On 13.12.2012, at 00:38, Ralph Giles wrote:
> On 12-12-12 2:56 PM, Max Horn wrote:
>
>> Hum. Actually, I just noticed that the website is also in the flac
repos itself, under doc/html/
>
> How about that. I hadn't noticed that either!
;-).
OK, so I had a closer look at the differences between the two. For this, I
compared the first revision of flac-website.git (presumably obtained from web
scrapping) with what is in flac.git. After removing some trivial differences
(e.g. copyright 2008,2009), at least the following noteworthy differences remain
(possibly more, but I need to get some sleep now ;).
* flac.git changelog.html has an unfinished entry for 1.2.2, presumably listing
not-yet-released changes. Perhaps this can be salvaged for the actual next
release?
* in flac.git, documentation_tools_flac.html is newer and documents Wave64 &
RF64 support, and also flac_options_preserve_modtime among other things
* flac-website.git has newer comparison pages which have images, while flac.git
does not
* Tons of other stuff in flac.git seems to be outdated compared to the website
(even though flac.git bears a *newer* copyright date... weird... makes me wonder
if Josh at some point stopped using the repository for tracking the website? Or
perhaps we did not get the latest version of the website from the CVS repos??)
* in flac-website.git, local hyperlinks are changed from
<a href="#ANCHOR>
to
<a href="SOMEPAGE.html#ANCHOR>
I guess this is an artefact of web scraping, and I'd like to return this to
the former version. This can be done with a simple script, though.
>
>> (Personally, I think generated doxygen docs should not be part of the
repos, but that's just me).
>
> No disagreement there.
>
> As for which repo to keep the site in, I don't feel too strongly.

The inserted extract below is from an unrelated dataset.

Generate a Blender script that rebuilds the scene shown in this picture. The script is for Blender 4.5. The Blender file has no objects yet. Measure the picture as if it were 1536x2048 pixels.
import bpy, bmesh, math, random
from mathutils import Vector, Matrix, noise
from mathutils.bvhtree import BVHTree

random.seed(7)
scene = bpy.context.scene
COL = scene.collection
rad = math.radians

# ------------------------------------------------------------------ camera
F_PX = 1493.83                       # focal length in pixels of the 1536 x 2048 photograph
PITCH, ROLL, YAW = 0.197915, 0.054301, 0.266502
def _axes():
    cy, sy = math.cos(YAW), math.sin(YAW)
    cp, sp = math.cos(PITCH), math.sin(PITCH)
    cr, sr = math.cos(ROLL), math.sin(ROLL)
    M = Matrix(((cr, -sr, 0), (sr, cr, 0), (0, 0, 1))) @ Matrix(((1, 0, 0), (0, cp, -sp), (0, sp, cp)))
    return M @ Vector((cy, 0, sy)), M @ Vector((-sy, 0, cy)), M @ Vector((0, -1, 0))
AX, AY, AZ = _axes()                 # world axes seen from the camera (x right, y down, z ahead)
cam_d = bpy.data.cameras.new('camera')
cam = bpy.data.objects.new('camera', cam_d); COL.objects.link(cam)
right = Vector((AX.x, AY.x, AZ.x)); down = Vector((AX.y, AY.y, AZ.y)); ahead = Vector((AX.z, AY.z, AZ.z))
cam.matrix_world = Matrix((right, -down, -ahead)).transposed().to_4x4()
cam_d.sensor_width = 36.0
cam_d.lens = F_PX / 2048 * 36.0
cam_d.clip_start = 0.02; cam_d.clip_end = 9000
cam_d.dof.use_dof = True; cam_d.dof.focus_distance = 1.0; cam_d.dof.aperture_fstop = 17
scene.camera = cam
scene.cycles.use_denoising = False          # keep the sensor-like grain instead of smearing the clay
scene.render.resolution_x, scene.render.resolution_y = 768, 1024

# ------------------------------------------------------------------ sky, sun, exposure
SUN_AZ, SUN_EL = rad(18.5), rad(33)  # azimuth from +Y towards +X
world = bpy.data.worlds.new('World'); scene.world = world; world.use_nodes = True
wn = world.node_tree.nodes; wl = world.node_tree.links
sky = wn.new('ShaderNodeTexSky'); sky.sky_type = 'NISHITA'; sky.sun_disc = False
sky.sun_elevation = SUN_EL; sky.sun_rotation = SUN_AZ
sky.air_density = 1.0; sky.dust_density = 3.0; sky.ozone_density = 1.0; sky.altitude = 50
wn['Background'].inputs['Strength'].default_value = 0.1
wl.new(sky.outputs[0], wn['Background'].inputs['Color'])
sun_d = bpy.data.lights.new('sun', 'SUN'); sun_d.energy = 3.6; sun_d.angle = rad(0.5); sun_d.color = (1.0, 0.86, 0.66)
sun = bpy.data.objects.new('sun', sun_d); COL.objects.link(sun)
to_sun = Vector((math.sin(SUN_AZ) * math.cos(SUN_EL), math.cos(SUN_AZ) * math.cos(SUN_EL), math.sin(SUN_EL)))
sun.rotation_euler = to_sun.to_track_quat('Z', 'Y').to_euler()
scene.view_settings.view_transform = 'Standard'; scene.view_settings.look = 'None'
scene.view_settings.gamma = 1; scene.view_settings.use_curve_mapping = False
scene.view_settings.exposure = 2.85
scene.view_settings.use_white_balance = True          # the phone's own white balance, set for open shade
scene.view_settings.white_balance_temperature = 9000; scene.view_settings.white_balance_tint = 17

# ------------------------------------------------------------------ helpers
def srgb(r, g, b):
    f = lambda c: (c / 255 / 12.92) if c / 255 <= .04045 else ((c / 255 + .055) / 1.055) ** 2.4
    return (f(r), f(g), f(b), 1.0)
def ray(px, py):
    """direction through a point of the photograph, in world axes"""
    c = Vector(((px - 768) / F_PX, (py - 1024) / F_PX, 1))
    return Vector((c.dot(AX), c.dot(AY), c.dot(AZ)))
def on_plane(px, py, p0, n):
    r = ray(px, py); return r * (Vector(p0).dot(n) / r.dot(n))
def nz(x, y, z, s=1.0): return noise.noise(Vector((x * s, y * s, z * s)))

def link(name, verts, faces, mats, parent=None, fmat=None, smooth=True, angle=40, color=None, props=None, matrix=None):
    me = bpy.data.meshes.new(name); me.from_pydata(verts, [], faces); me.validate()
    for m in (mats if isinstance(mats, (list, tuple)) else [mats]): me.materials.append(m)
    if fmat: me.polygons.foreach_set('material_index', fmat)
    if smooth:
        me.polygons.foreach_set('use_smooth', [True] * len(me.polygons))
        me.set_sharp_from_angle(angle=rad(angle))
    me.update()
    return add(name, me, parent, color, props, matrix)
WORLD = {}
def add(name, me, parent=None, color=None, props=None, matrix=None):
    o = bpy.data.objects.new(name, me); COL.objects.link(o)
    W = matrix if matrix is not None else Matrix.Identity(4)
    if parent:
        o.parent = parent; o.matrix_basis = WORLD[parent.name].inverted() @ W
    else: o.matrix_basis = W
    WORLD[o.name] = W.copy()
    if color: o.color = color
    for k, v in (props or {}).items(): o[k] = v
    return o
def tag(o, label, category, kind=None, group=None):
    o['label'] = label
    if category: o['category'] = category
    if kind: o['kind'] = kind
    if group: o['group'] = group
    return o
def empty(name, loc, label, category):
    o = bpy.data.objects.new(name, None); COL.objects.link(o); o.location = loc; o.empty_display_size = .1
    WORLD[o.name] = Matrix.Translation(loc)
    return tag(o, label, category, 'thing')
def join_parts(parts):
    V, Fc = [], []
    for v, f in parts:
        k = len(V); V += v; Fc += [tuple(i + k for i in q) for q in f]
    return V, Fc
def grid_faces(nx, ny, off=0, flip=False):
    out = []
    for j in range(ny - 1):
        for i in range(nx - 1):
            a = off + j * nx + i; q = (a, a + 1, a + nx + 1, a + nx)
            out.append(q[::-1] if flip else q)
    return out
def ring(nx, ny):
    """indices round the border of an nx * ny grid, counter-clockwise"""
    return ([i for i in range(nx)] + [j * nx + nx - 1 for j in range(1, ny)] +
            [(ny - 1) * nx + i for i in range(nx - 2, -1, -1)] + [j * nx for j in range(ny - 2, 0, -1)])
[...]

> Whatever Erik prefers I guess. We should definitely merge the histories
> though.
OK. The next thing then would be to determine how to move on with the website
from a technical point of view. Right now, there is a lot of "code
duplication", in terms of common headers/footers on all pages. This should
be resolved to make maintenance. The question is how exactly. This depends on
what Erik wants, resp. on who is going to maintain the website on a regular
basis -- they should be comfortable with whatever tools are chosen.
Martijn suggested PHP, which is OK for basic stuff, I guess, and it would do the
job. Although these days I personally try to avoid it (see also
<http://me.veekun.com/blog/2012/04/09/php-a-fractal-of-bad-design/> ;-).
But whatever works...
Myself, I like tools that generate static pages, like
<http://middlemanapp.com/>. There are zillions of alternatives, too :-).
Once some format is chosen, the content (and if desired, looks) can be updated
in full earnest. I'll be happy to help updating the content (but not with
the layout, I suck at graphics design ;-).
Here are some random things I noticed that should be updated, content wise:
* The download and license pages contain this:
"If you would like to redistribute parts or all of FLAC under different
terms, contact Josh Coalson."
with a link to Josh' email address. I'd either remove this, or change it
to point to flac-dev. [Legal perspective: Josh would have to agree to any
alternative licensing, but so would any other source contributor. It's
usually not worth the hassle anyway...]
* The copyright blurb on all pages should be updated. Instead of listing years,
give a range:
Copyright (c) 2004,2005,2006,2007,2008 Josh Coalson
becomes
Copyright (c) 2004-2008 Josh Coalson
(or -2009 if one believes flac.git). One could then add a "(c) 2012
xuz" where xyz are the persons who work on the website. Easier might be
"xyz" = "The FLAC team" but that would require defining
"The FLAC team" somewhere.
* get rid of the outdated russian translation. If translation are desired, then
this should be redone in a sane way....
* there are zillions of links on both the downloads and links page. Many of
these are outdated, many modern ones are missing. Unless somebody here is hot on
maintaining these lists, I would propose removing this and instead link to
<http://en.wikipedia.org/wiki/List_of_hardware_and_software_that_supports_FLAC>.
But no matter what: The flac download page should only link to official flac
source tarballs and binaries, and perhaps a some 3rd party distributions (say,
to the debian & ubuntu packages, the Fink/MacPorts/Homebrew Mac packages,
etc.). But not to arbitrary GUI frontends, commercial software etc. -- such
links should be on the links.html page, if at all.
* on the developers page, references to CVS should be replaced by git.